Adding this information to the provides would appear to me to be a big advantage in making automated tools work better.
The requirements upon modules are cross referenced to requirements on the distributions which provide the module. For example, this is done by the cpan shell. When it finds it needs a newer version of the module, it looks up the distribution that provides said module, and installs the distribution. In the same vein, when a distribution is converted to a package the package author would hopefully cross reference the required module to the package name that provides it. When all is done, CPAN distributions correspond to Arch packages and vice versa. Module requirements are converted to package dependencies.
Automated tools have no problem cross referencing because both the cpan shell and cpan2aur perform this. An advantage a provides array... provides is that it allows packagers of perl distributions to not look up which distributions/packages contain the modules that fulfill their requirements.
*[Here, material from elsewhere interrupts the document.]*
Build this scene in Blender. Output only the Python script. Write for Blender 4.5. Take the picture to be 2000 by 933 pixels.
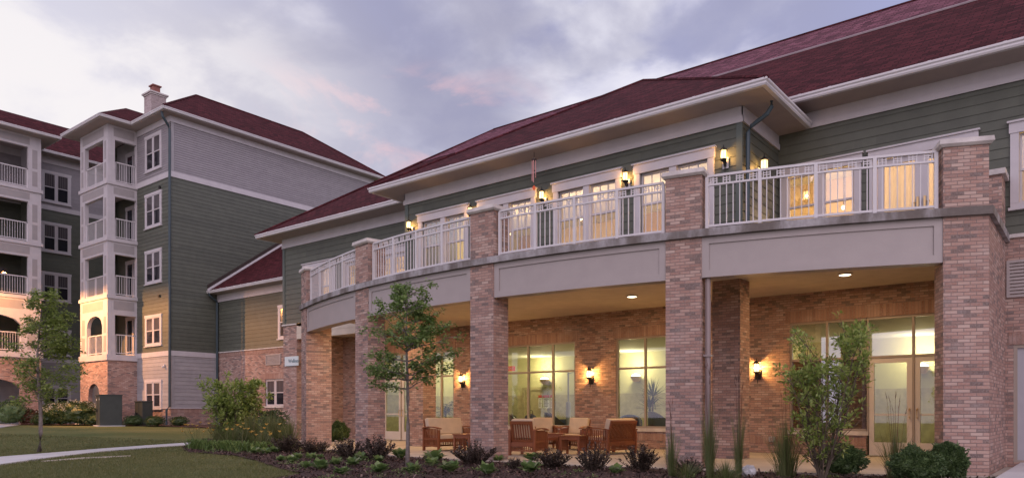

This is mostly a solution for human beings, which ironically might require generating all PKGBUILDs for perl dists using automated tools, as listing every contained module file in the provides array as a package would only add tedium for package authors.
Due to Arch's rolling release nature, it is usually not even necessary to find the version of the distribution which provides a given module version. Luckily modules named after their distribution almost always have the same version as the distribution which contains them.
You give no particulars and so it is difficult to direct a response but I hope this explains my reasoning to you. I'll be resigning soon and the next maintainer will most likely cheerfully accomodate you.
Hopefully you are retiring to better things rather than from annoying things. In either case, thank you for the time.